Ring: They are not afraid to do something different, to be creative, to be minimalist, to use bold colors, they are not derivative. They tend to be much more original in their design.
Maute: It’s in the Asian markets too, some of the physical packaging itself, structural packaging; come in tubes and bags. I think even the relationship between the retailer and the vendor is very different in Asia; they have annual meetings to talk about what could be different and they will collectively drive structural changes or innovative changes in the category.
Rodmell: The fundamental difference though between looking at the U.K. and thinking that we can do what they do here in North America, is that, consumers in the U.K. have a lot higher regard for a product that has the store name on it. The majority of retailers in North America don’t have that kind of license. I love looking at U.K. design; but let’s just be clear, what’s funny in London is not funny in the U.S., right? I think there is just some brilliant stuff that they do in the U.K. Would that work in America? It has already proven that it basically doesn’t. You can’t just take a U.K. design, and language sensibility, and drop it in North America. It doesn’t work.
PLBuyer: What is going to be the hot private label packaging trend and/or topics for 2012?
Asher: One is this notion that I refer to as channel crossing. Its people going and buying groceries in channels other than groceries, it feels like it is the tip of the iceberg. I think we are going to see more of it.
Rodmell: I’d say marketing of private brands; the investment in the marketing of private brands is going to be significantly enhanced in the next year and the year after. There’s going to be more investment in TV ads for private label, and more sophisticated approaches to the marketing of private label. We advocate to our clients that suppliers shouldn’t just be paying for the packaging of private label; they should be investing in the brand because they are the ones who benefit if it is promoted well. If you are the chip manufacturer for the H-E-B potato chip category and they promote it well, your sales are going to go up. So, getting money from vendors to support marketing of private brands is going to be the catalyst of more marketing and more effective marketing through things like location-based marketing
Maute: We do have a lot of customers that are asking about sustainable packaging. Some are aligning it more with dynamics of what category it is they’re trying to create. Green products should have green packaging, for example.
Forward: I can see private label moving stronger into other channels.
Dennis Whalen: I think private label packaging is just going to continue to get more sophisticated.
Ring: More emphasis on value-oriented brands in private label.
Rodmell: I would say market your value tier but make shoppers trade up when they walk in your store. Use value tier to drive traffic but when customers get to the store, you convert them up to that other stuff.

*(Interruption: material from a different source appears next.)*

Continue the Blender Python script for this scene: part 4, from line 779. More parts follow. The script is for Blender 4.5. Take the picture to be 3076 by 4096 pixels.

PLBuyer's Design Excellence Awards all-star judging panel

Jonathan Asher
senior vice president
Perception Research Services
During his 20 year career in consumer goods marketing, Jonathan has managed multiple design firms and been engaged in brand building programs in every consumer goods category for every demographic group At PRS, a leading packaging research company, Jonathan manages client relationships for both qualitative and quantitative studies. PRS pioneered the use of eye-tracking for consumer research nearly four decades ago.
 
Jim Forward
president
Forward Branding
Forward Branding delivers comprehensive packaging and branding solutions for Fortune 500 companies like Bausch & Lomb, Honeywell and others.
Lindsey Hurr

vice president
Immotion Studios
Lindsey Hurr began managing Immotion Studios in 2006 and is responsible for the firm’s overall planning and strategy. She is intimately familiar with the overarching brand strategies, architecture, brand mapping and understands how to translate those ideas into a design concept. Some of her retail experience includes working with: Delhaize, AWG, Petco, Tractor Supply Co., Nash Finch, FRED’s, Wakefern, W. Lee Flowers, Duane Reade, Raley’s, and Bi-Lo.
 
Todd Maute
partner
CBX
A retail and private label branding specialist, Todd brought his expertise to CBX in 2007. He currently heads the retail design division of CBX as well its private label branding efforts. Clients include Duane Reade, Walgreens, Wawa, Sears, Giant Eagle, Best Buy, Home
Depot and Mapco convenience stores.
In the 14 years prior to joining CBX, Todd was vice president of marketing and consumer research for Daymon Worldwide. He also ran Daymon Worldwide Design its package design firm, specializing in retail branding, design,and execution.
 
Denis Ring
Founder
Bode International
Denis Ring combined both product development and label design to be a co-creator of the Whole Foods 365 program.  The program, launched in 1997, introduced the 365 identity to Whole Foods. Once the 365 brand was well established, Ring created his own company and now runs Bode International. In recent years, Bode has worked on product and brand development for Safeway, H-E-B, Target, A&P, Costco and Wakefern, as well as several branded companies. Bode has also developed products for retailers in South Africa, Italy and Australia.

Patrick Rodmell
president, CEO
Watt International
Patrick Rodmell is president and CEO of Watt, a Toronto-based integrated retail agency with more than 40 years experience in more than 40 countries.  The company is known for creating such private brands as President’s Choice, Great Value and Safeway Select, and more than 100 others worldwide.
 
Dennis Whalen
vice president, business development
Michael Osborne Design
Dennis Whalen has spent nearly 20 years developing new business in branding and packaging design, starting with Primo Angeli. Since joining Michael Osborne, he has worked with a wide range of retailers, including Sam’s Club, Walmart, Target, Safeway, Whole Foods, Williams-Sonoma, Nordstrom, BevMo, Bath & Body Works and Gymboree.
 
Dan Bensur, founder of Bensur Creative Marketing Group, an Erie, Pa. creative branding firm, also participated remotely, voting on finalists selected by the other judges.